The significant new information from the article is that Production of MS body-in-white was not blended into Body Line 2 yet. I think that such blending could require some slowdown for debugging the process. Hopefully Tesla would be able to build some extra bodies-in-white as a buffer prior to blending MS production onto Body Line 2.
Line 1 + line 2 = 1200+ 2500= 3700 units
Is that feasible , or is there another constraining isssue ?
Is the feed into these lines a constraint factor?
Frankly I don't know much about the manufacturing.
Anybody better informed please explain.
Here is the deal with the factory folks.
Line 1: few robots, with lots of tool changes. Cheap line to deploy when TSLA was a baby. Makes model S exclusively, and relatively slowly.
Line 2: More robots with fewer tool changes required. Designed to do both X and S but I think has only ever done X.
Line 3: will be built where they warehouse now.
(source: recent factory tours)
Stamping has hugely excess capacity
Paintshop 2 has 500k/yr capacity. I actually think that paintshop 2 was an addition to the original paintshop by the way. I think there is a mothballed paintshop 1 of some capacity.
Final assembly is combined X and S, and appears to be the limiter of the whole factory (or they really are selling to a capped demand). After that is QC prep and delivery which for all we know is at capacity--- I often wonder about this forgotten factory step.
Here is a rough, rough, rough, not-to-scale sketch of the Fremont factory. There is a long strip in front of the factory that is used for storage, and line 1 and 2 are behind them:
(I may have 1 and 2 swapped, but 2 is bigger than 1). the "storage" place is where the line for model 3 is supposed to go. I didn't get a straight answer if M3 will have it's own assembly line but it HAS to. nothing else makes sense.

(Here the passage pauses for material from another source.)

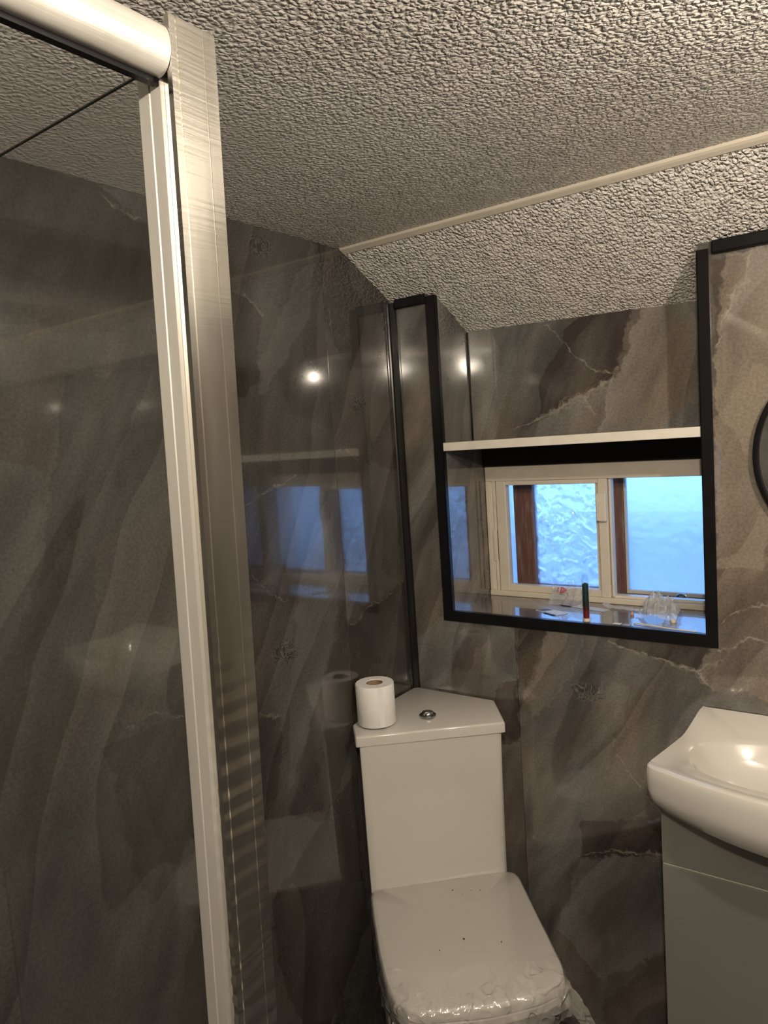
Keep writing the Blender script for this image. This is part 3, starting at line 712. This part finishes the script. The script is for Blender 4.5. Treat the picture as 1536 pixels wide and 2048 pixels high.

Here is a crude model of the factory throughput, based on what I understand:
So the stamping is more or less ok for M3. Paint is more or less ok for M3. Final assembly limits the current production. I was told (and MF Daniel too) that the warehouse space will be the M3 line. However, note that if BIW line 2 really can do a high capacity of S/X they can retire the line #1. I have seen a lot of people write on this forum that that is the plan but Tesla has never said that. However it makes sense... they could actually redeploy some of the BIW line robots/equipment into the line 3 seemingly without impacting anything. However, I think the BIW line #2 is really just for X and only theoretically can do the S. And I think TM really wants to make the M3 line from scratch to incorporate all the best learning from the other lines.
Also, they have a whole upstairs that they use for light manufacturing like circuit boards. That stuff could be offshored if needed. They just have the space so they are using it.
Edit: Daniel's article highly implies there will be seperate M3 final assembly line so probably not a mystery.